9 Responses to “Breaking Bad Alaska – Meth Lab Accidents Down”
  1. Krubozumo Nyankoye says:

    What’s with Missouri in those stats? A convenient distribution point?

  2. beth. says:

    As a “Feel Good” release from the DEA, this information really knocks it out of the ballpark.Yea! Hooray! We’re winning the war against meth makers and meth heads! Woo-hoo! And, Huzzah!

    Unfortunately, as an accurate picture of meth manufacturing in the country and of actual meth use, it’s an abject: FAIL! First, off, it tracks only “incidents” (ie ‘accidents’/explosions) occurring at meth sites…not the total number of sites, themselves. And secondly, wait! …there is no “secondly”. It’s completely meaningless.

    Reports like this really tick me off. They give such a false sense of ‘accomplishment’ and a totally false picture of what is really happening out there. Not good! Meth ‘labs’ are increasing in numbers; they’re merely empty one-liter plastic soda bottles and assorted chemicals mixed in the right google-able proportions, nowadays. And the ‘lab site’ is more often than not, the back seat of a car. Snap to set up, cheap to run, minimum risk (all things considered), ginormous profit. Law enforcement can’t stop them. And all the ‘feel good’ reports in the world don’t change that fact or change the number of meth addicts we have. Arrrgh!
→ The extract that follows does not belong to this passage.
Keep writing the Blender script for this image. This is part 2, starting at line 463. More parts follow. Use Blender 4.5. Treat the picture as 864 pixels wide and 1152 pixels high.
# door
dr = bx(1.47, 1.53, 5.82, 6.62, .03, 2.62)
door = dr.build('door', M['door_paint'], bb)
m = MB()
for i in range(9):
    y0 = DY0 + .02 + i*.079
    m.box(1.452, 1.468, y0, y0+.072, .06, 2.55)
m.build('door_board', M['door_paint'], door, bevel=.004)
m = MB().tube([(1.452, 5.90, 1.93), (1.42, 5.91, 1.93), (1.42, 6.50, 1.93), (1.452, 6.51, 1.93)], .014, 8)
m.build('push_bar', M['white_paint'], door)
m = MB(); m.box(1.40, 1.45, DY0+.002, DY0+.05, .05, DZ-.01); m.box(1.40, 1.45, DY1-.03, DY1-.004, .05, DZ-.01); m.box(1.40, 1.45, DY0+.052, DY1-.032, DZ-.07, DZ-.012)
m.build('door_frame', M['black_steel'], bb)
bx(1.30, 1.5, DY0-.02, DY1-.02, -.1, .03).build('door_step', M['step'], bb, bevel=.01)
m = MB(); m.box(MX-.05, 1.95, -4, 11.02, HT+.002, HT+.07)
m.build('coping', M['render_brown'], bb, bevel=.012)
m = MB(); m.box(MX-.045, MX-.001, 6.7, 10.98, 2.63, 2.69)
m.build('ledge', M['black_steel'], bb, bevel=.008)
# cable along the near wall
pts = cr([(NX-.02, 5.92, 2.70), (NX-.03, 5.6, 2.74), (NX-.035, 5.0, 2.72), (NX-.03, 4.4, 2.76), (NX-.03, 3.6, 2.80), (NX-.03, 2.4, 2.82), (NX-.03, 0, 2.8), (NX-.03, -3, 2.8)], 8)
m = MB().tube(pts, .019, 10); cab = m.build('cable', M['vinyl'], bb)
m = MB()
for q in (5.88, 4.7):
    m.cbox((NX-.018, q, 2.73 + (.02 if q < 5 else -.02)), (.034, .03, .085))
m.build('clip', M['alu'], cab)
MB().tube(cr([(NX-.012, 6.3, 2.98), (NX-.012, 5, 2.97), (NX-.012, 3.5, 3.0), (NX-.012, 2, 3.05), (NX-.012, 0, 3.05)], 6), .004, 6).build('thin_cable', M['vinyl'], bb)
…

    Ya’ know, I’m getting to be an old lady…I don’t need stuff like this, stuff like these damn ‘feel good’ reports, stuff like this utterly meaningless waste-of-work-hours-to-compile junk, torking me off. Nor do I need them lulling others into thinking we’re actually ‘beating back the monster’. Double Arrrgh! beth.

    • Zyxomma says:

      I’m with you, Beth. The OTHER thing that ticks me off is that the “war on drugs” is really just an excuse for the militarization of our police force. I just finished reading Radley Balko’s superb book, “Rise of the Warrior Cop,” and in it he breaks down the proliferation of SWAT, no-knock warrant service, the terrorization and traumatization of innocent people (when they break into the wrong house), and the murder of dogs as well as people.
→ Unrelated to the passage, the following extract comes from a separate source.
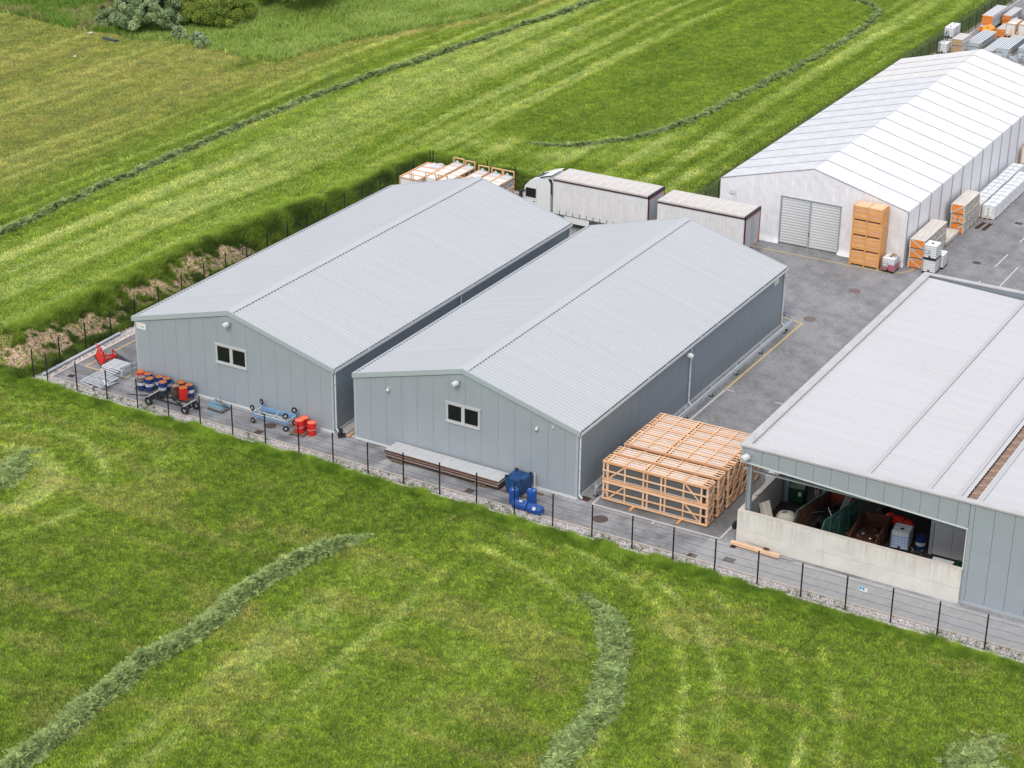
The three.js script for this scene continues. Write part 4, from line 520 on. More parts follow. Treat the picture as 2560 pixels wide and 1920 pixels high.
{
  const o = 0.07, y = 0.137; pallet('worn pallet under the leftmost group of blue and red drums', 1.6, 0.98); pallet('worn pallet under the middle drums by the left gable', 2.85, 0.86, 0.05); pallet('worn pallet under the brown and red drums by the left gable', 4.55, 0.86, -0.04);
  drum('redo', 'red drum with orange lid at the left end of the drum group', 0.93, 0.6, y); drum('navy', 'navy drum with orange lid squeezed behind the faded drum', 1.55, 0.62, y, 1); drum('grey', 'navy drum with faded grey shoulder and white band, no orange lid', 1.5, 1.24, y, 2); drum('navy', 'navy drum with orange lid, in front, right of the faded drum', 2.08, 1.14, y, 3);
  drum('navy', 'navy drum with orange lid in the rear, third along the wall', 2.44, 0.58, y, 4); drum('navy', 'navy drum with orange lid in the rear, fourth along the wall', 3.03, 0.55, y, 5); drum('navy', 'navy drum with orange lid standing alone in front behind the black wagon', 3.17, 1.14, y, 0.5);
  drum('browno', 'brown drum with orange lid at the wall, behind the pinkish lid', 4.21, 0.55, y); drum('brown', 'rusty brown drum with pale pinkish lid beside the red one', 4.22, 1.17, y); drum('redo', 'red drum with orange lid right of the rusty brown drum, before the wall', 4.82, 1.12, y, 2); drum('navy', 'navy drum with white band at the right end of the group', 4.88, 0.55, y, 1.3);
  drum('red', 'red lettered drum at the back of the group of three', 13.84, 0.55, 0.02, 0.2); drum('red', 'red lettered drum standing on a broken pallet', 13.93, 1.18, 0.14, 2.5); drum('red', 'red lettered drum on the ground, right of its two neighbours', 14.6, 0.85, 0, 2.1); pallet('broken small pallet under a red lettered drum', 13.9, 1.2, 0.12, M.oldWood, 0.95, 0.8);
  { const t = thing('paper_tag', 'white paper label stuck on the leftmost red drum', 'label', [0.72, 0.66, 0.81], -0.6); part(t, 'paper', box(0.12, 0.2, 0.006), M.white); part(t, 'paper_print', box(0.08, 0.03, 0.003, 0, 0.03, 0.0055), M.trim); }
  { const t = thing('paper_tag', 'white paper label on the drum behind the black wagon', 'label', [3.2, 0.42, 1.445], 0); part(t, 'paper', box(0.2, 0.22, 0.006), M.white); part(t, 'paper_print', box(0.1, 0.05, 0.003, -0.02, -0.02, 0.0055), M.trim); }
}
function wheel(p, x, y, z, r, w, rimM, name = 'wheel', turn = 0) { // axle along z
  const t = part(p, name, (() => { const g = lathe([[r * 0.5, -w / 2], [r * 0.88, -w / 2], [r, -w * 0.32], [r, w * 0.32], [r * 0.88, w / 2], [r * 0.5, w / 2]], 24); g.rotateX(Math.PI / 2); return g; })(), M.tyre); t.position.set(x, y, z); t.rotation.y = turn;
  part(t, 'rim', (() => { const g = lathe([[0, -w * 0.3], [r * 0.5, -w * 0.35], [r * 0.52, w * 0.35], [r * 0.3, w * 0.25], [0, w * 0.4]], 18); g.rotateX(Math.PI / 2); return g; })(), rimM); return t;
}
{ // black wagon chassis
  const t = thing('wagon_chassis', 'black four-wheeled wagon chassis with drawbar in front of the drums', 'wagon', [4.75, 0, 2.25]);
  for (const [x, z] of [[-1.42, 0.52], [-1.42, -0.55], [1.42, 0.45], [1.55, -0.52]]) wheel(t, x, 0.29, z, 0.29, 0.16, M.zinc);
  for (const x of [-1.42, 1.45]) { part(t, 'axle', rod(V(x, 0.29, -0.52), V(x, 0.29, 0.48), 0.05, 8), M.black); part(t, 'bolster', [span(x - 0.06, x + 0.06, 0.5, 0.62, -0.62, 0.6), span(x - 0.05, x + 0.05, 0.3, 0.5, -0.1, 0.1)], M.black); part(t, 'bolster_plate', span(x - 0.07, x + 0.07, 0.621, 0.635, -0.63, 0.61), M.zinc); }
  part(t, 'frame', [beam(V(-1.45, 0.47, -0.3), V(1.5, 0.47, -0.3), 0.08, 0.1), beam(V(-1.45, 0.47, 0.3), V(1.5, 0.47, 0.3), 0.08, 0.1), beam(V(-0.6, 0.49, -0.3), V(-0.6, 0.49, 0.3), 0.08, 0.06), beam(V(0.7, 0.49, -0.3), V(0.7, 0.49, 0.3), 0.08, 0.06), beam(V(-0.1, 0.42, -0.25), V(1.3, 0.42, 0.25), 0.06, 0.06)], M.black);
  part(t, 'drawbar', [rod(V(-1.5, 0.42, 0.05), V(-3.0, 0.5, 0.75), 0.035, 8), rod(V(-1.5, 0.42, -0.2), V(-2.3, 0.45, 0.36), 0.03, 8)], M.black);
}
{ // pallet of blue bars
  pallet('pallet under the loose blue-grey steel bars', 7.5, 1.0, -0.08); const t = thing('bar_stack', 'stack of blue-grey steel bars on a pallet before the left gable', 'steel bars', [7.5, 0.137, 1.0], -0.08), R = rng(31);
  for (let k = 0; k < 26; k++) { const y = 0.03 + Math.floor(k / 7) * 0.07, z = -0.33 + (k % 7) * 0.1 + (R() - 0.5) * 0.03; part(t, 'bar', beam(V(-0.62 + 0.14 * (R() - 0.5), y, z), V(0.55 + 0.2 * (R() - 0.5), y, z + (R() - 0.5) * 0.12), 0.055, 0.05), R() < 0.75 ? M.steelBlue : M.galv); }
  for (const [a, b] of [[[-0.5, -0.3], [0.6, 0.15]], [[-0.2, -0.36], [0.72, 0.05]]]) part(t, 'bar', beam(V(a[0], 0.34, a[1]), V(b[0], 0.36, b[1]), 0.06, 0.05), M.oldWood);
  solo('steel_bar', 'single blue-grey bar on the ground before the bar pallet', 'steel bar', beam(V(7.0, 0.03, 1.72), V(8.0, 0.03, 1.58), 0.06, 0.05), M.steelBlue);
}
function trolley(label, flip) {
  const t = thing('trolley_frame', label, 'trolley'), s = flip ? -1 : 1, Y = flip ? 0.66 : 0.52;
  const f = [beam(V(-1.28, 0, -0.5), V(1.28, 0, -0.5), 0.06, 0.09), beam(V(-1.28, 0, 0.5), V(1.28, 0, 0.5), 0.06, 0.09)], e = [beam(V(-1.28, 0, -0.46), V(-1.28, 0, 0.46), 0.07, 0.07), beam(V(1.28, 0, -0.46), V(1.28, 0, 0.46), 0.09, 0.07), beam(V(0.05, 0, -0.46), V(0.25, 0, 0.46), 0.06, 0.05), beam(V(-1.2, -0.02 * s, 0.2), V(1.2, -0.02 * s, 0.2), 0.05, 0.04)];
  part(t, 'side_rail', f[0], M.sky); part(t, 'side_rail', f[1], flip ? M.galv : M.sky); for (const g of e) part(t, 'cross_rail', g, M.galv);
  for (const [x, z] of [[-1.27, 0.5], [-1.27, -0.5], [1.2, -0.48], [1.2, 0.5]]) { const w = 0.19, yy = -s * (Y - w) * (flip ? -0 : 1) - s * (flip ? 0.4 : 0); part(t, 'castor_fork', beam(V(x, 0, z), V(x + 0.03, yy + s * 0.02, z), 0.05, 0.09), M.sky); wheel(t, x + 0.03, yy, z + 0.06, w, 0.09, M.galv, 'castor_wheel', (x + z) * 0.25); }
  t.position.set(11.76, Y, 0.84); t.rotation.y = 0.03; return t;
}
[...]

      The increase in meth manufacture is largely tied to all the good manufacturing/union jobs having disappeared, with outsourcing and offshoring. If there was any work building cars or smelting steel, even old-fashioned coal mining (as opposed to mountaintop removal, which is done by very few people), it’s unlikely these people would resort to cooking to keep a roof over their heads and their families in groceries.

    • Alaska Pi says:

      Actually- if you track back to the DEA site and look ( way too hard to find though) at “Statistics and Facts” page AND go read some of the reports from Monitoring the Future- meth use has declined a fair amount in the last few years across most age groups.
      Also too- there is interesting stuff about regions of the country and population density as relates to use.
      Maybe we are beating the monster. Possibly we are.
      I do agree that this is a narrow window on what is going on .
      For me, the DEA has a tainted reputation . Too many ifs, ands, or buts needed to qualify what the agency is really doing or has accomplished in its multiple missions.
      Like Zyx , I am appalled at the militarization of many police functions and the gravity of mistakes made there.
      However, I don’t lay that shift fully on the DEA. Many, too many folks in this country, wanted some or all of the stoopidity we see too much of these last few years. The endless tough-on-crime crap people have voted for or pushed their legislators , state and federal, to enact has come home to roost and it ain’t pretty.
      All the while that studies and experiments were showing sensible drug courts were a reasonable, cost-effective possibility for taking care of a number of the problems associated with drug use, folks were running around yelling lock-em-up-and-throw-away-the-key at the top of their voting voices. The war-on-drugs dealie has multiple co-signers and everyday Americans number astonishingly high in the lists.
      And THAT is too often from the “othering” of drug offenders/users via a whole lot of shaky rationales.

  3. Ivan says:

    It doesn’t say there are Fewer meth labs or less meth use. it just says there are less accidents

  4. Zyxomma says:

    Do NOT tell me what’s happening on Breaking Bad; I don’t have cable TV and am catching up via DVD. If you like the BB theme song, check this out:

  5. mike from iowa says:

    iowa has any number of unused rural building sites with grain facilities and propane storage tanks. Propane is used to make meth and the buildings make perfect spots for a meth lab because of low traffic levels at night and sometimes long distances from habitated sites. Other meth ingredients are carefully monitored,especially ether(starting fluid) and portable propane tanks. Most of the sites are discovered after the meth is made and sold.

  6. John says:

    Maybe regulating sudafed was a good idea. And educating the public about the dangers.

    I would be interested to know whether meth use has also been cut in half nationwide. If meth use is still high, then maybe all we did was outsource the production to other countries.